→ **Instructions for the task**:
Pictures are not part of the copy. Retype the lines from the first one through the line that contains "from mathutils import Vector".

→ **Dataset content**:
════════════════════

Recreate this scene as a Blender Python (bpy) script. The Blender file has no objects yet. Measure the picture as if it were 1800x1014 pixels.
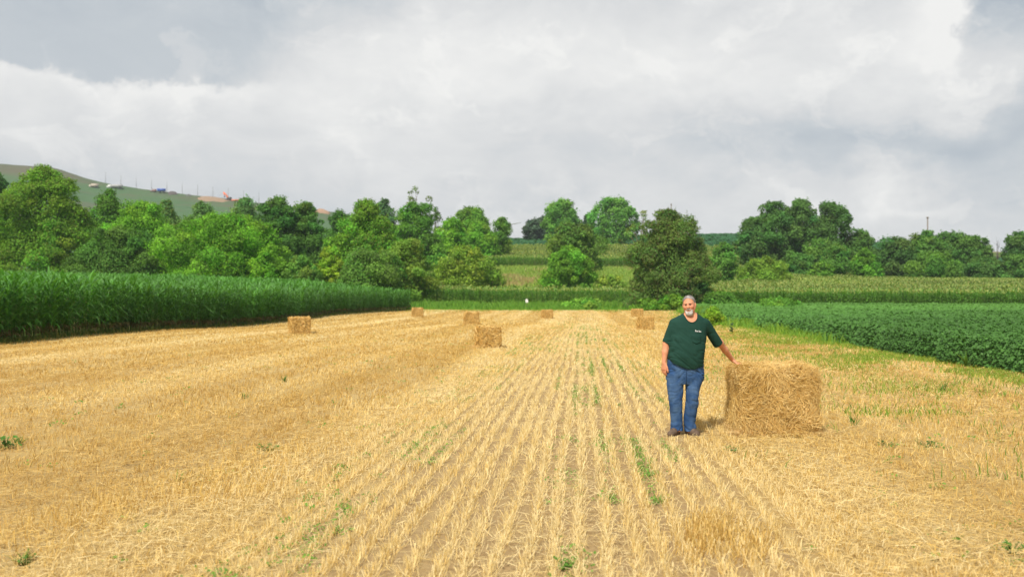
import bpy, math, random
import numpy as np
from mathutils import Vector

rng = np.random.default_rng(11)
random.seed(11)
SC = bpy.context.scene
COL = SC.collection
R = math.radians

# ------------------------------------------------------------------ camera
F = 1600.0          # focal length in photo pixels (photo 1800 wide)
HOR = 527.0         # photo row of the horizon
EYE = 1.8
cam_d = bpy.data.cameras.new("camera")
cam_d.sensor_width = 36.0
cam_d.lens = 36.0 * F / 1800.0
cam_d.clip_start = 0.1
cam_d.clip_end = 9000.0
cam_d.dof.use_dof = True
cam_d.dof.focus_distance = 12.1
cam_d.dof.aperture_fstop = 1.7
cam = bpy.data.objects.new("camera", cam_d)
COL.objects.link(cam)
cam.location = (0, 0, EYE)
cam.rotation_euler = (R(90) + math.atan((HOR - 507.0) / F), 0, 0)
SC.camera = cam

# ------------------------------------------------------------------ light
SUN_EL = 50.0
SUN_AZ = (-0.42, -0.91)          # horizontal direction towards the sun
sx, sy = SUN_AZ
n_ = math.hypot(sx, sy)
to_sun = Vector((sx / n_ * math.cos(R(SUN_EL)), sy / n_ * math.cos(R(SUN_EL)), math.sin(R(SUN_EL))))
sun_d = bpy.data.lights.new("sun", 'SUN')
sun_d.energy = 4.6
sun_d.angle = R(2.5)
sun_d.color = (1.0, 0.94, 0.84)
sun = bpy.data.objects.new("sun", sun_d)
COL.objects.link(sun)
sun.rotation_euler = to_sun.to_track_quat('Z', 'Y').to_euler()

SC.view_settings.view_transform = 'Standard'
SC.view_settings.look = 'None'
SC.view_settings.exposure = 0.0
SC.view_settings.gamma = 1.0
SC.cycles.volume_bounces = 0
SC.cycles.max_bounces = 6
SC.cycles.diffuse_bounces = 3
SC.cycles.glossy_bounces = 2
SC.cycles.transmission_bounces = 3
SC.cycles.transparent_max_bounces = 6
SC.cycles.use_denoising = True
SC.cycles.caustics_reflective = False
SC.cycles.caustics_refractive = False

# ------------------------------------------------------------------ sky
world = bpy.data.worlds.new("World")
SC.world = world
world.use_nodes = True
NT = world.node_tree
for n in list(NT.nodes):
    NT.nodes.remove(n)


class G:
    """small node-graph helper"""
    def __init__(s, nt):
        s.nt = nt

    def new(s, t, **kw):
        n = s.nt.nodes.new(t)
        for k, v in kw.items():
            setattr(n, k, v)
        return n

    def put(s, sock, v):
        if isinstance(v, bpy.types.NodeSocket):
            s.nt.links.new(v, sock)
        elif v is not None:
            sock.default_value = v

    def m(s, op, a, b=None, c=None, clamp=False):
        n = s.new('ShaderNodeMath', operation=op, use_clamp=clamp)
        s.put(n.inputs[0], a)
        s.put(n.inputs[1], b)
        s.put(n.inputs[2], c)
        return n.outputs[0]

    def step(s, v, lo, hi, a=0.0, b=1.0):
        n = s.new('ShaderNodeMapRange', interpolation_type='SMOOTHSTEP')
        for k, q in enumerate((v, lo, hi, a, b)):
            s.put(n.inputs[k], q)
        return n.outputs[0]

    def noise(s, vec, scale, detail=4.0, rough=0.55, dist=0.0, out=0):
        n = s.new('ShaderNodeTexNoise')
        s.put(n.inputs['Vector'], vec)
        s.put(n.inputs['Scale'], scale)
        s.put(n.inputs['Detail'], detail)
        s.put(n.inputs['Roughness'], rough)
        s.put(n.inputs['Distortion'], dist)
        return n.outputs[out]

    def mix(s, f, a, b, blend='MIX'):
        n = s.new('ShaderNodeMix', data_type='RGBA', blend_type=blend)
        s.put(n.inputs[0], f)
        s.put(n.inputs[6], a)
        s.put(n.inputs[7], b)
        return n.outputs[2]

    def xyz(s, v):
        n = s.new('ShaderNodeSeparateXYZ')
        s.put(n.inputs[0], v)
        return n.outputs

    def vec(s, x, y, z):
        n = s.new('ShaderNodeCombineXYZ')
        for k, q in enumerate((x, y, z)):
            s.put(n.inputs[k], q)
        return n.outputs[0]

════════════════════

→ **Written response**:
Recreate this scene as a Blender Python (bpy) script. The Blender file has no objects yet. Measure the picture as if it were 1800x1014 pixels.
import bpy, math, random
import numpy as np
from mathutils import Vector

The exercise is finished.